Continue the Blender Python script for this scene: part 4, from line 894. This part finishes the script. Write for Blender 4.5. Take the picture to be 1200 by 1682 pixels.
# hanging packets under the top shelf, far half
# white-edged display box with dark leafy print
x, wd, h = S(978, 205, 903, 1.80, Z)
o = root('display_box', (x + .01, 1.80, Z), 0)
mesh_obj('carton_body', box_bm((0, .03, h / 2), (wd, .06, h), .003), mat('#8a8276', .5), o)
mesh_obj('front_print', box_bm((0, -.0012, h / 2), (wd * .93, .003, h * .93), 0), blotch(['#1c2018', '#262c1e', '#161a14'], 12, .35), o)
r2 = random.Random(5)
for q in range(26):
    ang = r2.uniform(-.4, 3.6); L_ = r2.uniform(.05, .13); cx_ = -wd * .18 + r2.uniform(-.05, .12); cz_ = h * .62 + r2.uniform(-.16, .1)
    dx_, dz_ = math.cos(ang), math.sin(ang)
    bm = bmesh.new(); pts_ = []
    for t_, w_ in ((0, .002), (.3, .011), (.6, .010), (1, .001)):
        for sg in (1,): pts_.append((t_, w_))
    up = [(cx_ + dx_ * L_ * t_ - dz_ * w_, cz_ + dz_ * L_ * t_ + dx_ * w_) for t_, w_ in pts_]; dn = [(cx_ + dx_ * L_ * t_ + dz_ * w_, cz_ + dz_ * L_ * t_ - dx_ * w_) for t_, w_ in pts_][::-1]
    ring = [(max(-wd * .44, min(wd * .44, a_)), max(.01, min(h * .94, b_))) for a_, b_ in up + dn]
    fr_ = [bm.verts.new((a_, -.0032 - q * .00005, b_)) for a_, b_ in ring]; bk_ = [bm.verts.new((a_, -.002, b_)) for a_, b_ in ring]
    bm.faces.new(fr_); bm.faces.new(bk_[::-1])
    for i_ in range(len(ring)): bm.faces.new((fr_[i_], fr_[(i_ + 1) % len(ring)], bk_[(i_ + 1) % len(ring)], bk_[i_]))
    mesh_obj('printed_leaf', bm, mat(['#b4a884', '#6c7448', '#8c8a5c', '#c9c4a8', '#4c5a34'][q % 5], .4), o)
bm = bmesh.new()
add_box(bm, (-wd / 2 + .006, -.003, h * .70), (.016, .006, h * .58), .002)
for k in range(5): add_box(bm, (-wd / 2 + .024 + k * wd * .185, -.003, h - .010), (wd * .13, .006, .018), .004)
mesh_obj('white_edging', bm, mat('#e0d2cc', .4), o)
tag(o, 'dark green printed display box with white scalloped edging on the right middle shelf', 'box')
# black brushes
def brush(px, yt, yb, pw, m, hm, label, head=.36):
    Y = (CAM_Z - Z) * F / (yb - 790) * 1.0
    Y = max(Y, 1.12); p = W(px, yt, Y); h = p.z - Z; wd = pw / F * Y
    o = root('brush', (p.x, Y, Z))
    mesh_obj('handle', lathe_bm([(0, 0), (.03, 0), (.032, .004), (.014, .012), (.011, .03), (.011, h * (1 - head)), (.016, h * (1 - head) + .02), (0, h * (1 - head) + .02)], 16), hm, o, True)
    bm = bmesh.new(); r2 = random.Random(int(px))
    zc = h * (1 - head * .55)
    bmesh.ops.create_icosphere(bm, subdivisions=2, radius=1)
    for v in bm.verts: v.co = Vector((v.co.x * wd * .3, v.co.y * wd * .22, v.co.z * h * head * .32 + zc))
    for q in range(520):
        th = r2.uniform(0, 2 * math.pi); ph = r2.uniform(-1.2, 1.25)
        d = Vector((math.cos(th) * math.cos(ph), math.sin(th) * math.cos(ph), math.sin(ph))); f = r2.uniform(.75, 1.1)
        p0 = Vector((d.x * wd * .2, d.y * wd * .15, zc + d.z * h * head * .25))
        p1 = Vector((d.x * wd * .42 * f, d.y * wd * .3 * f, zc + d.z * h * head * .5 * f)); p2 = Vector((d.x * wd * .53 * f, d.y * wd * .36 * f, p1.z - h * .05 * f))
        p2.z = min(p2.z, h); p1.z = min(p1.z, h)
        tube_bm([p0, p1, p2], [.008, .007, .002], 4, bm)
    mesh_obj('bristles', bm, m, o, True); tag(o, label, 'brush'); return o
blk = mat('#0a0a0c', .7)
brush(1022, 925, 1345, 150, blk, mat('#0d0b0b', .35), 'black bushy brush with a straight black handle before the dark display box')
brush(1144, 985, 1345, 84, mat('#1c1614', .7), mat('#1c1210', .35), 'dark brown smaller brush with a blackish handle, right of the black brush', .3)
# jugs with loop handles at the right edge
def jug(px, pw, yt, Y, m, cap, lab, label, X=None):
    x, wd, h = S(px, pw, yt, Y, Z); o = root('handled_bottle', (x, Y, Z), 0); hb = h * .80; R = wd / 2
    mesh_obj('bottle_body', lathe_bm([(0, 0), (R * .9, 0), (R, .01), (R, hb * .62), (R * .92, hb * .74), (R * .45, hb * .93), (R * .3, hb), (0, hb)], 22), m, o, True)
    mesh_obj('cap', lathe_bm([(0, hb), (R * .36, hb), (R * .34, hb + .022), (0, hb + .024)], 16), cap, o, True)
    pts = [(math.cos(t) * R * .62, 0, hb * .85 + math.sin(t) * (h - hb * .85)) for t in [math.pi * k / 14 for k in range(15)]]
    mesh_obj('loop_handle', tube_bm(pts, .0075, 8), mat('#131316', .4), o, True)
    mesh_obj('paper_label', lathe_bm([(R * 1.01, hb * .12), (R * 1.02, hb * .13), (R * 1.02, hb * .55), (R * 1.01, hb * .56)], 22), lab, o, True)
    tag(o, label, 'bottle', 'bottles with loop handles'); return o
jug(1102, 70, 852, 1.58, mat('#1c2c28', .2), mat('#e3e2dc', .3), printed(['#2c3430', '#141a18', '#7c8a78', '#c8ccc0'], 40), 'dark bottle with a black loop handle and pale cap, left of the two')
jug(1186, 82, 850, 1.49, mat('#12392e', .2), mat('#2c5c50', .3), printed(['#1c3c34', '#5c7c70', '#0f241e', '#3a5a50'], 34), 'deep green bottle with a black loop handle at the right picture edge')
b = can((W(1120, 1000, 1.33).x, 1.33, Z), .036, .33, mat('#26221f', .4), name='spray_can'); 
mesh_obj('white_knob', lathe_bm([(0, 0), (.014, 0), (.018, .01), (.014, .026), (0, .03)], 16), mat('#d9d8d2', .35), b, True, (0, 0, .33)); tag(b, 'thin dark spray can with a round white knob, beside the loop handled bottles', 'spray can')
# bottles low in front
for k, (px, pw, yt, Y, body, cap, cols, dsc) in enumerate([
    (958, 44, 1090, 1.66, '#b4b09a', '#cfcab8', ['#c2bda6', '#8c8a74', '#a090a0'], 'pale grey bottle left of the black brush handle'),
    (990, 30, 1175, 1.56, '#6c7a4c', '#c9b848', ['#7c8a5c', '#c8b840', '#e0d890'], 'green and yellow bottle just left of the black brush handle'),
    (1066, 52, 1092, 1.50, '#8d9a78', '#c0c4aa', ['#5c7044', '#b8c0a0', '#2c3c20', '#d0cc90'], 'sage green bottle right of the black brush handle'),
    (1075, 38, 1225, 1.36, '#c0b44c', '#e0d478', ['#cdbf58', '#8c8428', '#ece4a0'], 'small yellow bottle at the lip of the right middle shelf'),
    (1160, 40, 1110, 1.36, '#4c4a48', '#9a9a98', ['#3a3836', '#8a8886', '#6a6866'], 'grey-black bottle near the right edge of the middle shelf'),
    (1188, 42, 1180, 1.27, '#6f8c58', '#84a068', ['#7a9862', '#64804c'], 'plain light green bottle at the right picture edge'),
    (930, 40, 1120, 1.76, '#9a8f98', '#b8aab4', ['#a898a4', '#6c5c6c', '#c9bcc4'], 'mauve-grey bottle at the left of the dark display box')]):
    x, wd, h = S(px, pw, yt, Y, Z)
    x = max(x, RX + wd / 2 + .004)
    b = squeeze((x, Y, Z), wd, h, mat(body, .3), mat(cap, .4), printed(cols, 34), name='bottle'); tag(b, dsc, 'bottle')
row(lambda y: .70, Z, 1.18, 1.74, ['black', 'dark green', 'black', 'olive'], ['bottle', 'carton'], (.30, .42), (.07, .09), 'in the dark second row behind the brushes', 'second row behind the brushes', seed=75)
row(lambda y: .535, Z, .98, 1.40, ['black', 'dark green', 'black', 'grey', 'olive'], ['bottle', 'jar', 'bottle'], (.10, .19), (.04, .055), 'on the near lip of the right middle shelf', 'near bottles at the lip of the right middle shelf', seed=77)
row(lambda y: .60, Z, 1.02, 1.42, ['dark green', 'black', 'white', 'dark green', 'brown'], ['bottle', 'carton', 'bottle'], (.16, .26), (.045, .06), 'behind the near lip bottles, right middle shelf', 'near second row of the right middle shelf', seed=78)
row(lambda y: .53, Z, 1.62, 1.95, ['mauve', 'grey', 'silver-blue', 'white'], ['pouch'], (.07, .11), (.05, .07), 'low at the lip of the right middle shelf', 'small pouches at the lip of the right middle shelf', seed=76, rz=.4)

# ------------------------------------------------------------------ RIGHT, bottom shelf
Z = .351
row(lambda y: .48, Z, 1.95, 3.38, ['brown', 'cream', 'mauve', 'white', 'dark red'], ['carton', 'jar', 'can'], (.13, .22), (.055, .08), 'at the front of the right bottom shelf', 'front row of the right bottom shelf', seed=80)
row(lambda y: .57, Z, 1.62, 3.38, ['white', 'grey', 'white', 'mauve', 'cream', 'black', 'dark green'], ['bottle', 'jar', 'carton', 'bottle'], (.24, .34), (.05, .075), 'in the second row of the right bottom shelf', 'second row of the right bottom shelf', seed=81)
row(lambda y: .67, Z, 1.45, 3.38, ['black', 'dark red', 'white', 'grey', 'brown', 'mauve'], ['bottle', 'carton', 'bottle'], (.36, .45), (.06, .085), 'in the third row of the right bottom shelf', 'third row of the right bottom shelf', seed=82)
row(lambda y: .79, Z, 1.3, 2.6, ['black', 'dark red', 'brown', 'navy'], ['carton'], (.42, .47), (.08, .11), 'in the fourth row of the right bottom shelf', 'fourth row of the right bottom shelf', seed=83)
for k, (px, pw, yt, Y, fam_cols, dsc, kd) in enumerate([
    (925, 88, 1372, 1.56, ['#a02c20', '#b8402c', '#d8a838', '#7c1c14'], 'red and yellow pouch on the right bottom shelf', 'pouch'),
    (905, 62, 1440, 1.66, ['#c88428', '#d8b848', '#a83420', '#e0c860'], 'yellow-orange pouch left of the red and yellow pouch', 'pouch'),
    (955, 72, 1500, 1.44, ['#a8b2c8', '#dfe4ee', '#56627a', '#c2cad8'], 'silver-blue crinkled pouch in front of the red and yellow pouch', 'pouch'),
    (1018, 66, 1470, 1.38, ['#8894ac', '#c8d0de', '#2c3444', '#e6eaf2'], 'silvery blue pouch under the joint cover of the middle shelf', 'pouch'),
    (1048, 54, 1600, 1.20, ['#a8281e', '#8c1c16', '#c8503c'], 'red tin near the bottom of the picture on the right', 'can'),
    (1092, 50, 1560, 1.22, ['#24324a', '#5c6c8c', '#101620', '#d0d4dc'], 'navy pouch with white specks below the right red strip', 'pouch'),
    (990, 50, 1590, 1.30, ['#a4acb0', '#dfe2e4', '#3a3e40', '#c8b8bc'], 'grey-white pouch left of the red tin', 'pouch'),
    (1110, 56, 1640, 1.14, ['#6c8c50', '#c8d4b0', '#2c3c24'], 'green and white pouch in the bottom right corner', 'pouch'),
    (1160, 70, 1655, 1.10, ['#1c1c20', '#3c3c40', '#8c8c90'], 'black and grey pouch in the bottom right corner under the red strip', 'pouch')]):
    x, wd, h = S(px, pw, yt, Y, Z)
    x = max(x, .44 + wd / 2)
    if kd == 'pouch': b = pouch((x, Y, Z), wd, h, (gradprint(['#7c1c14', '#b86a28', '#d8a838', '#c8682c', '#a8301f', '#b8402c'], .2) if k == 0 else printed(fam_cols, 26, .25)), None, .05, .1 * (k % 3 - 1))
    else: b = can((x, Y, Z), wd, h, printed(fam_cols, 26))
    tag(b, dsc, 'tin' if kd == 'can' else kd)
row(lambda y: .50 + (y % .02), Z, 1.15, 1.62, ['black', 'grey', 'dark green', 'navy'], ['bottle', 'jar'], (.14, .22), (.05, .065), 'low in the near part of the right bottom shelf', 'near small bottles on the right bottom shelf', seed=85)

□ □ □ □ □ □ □

## Given request
Scan the material above. Copy each line that holds the word "part".

## Written response
Continue the Blender Python script for this scene: part 4, from line 894. This part finishes the script. Write for Blender 4.5. Take the picture to be 1200 by 1682 pixels.
row(lambda y: .50 + (y % .02), Z, 1.15, 1.62, ['black', 'grey', 'dark green', 'navy'], ['bottle', 'jar'], (.14, .22), (.05, .065), 'low in the near part of the right bottom shelf', 'near small bottles on the right bottom shelf', seed=85)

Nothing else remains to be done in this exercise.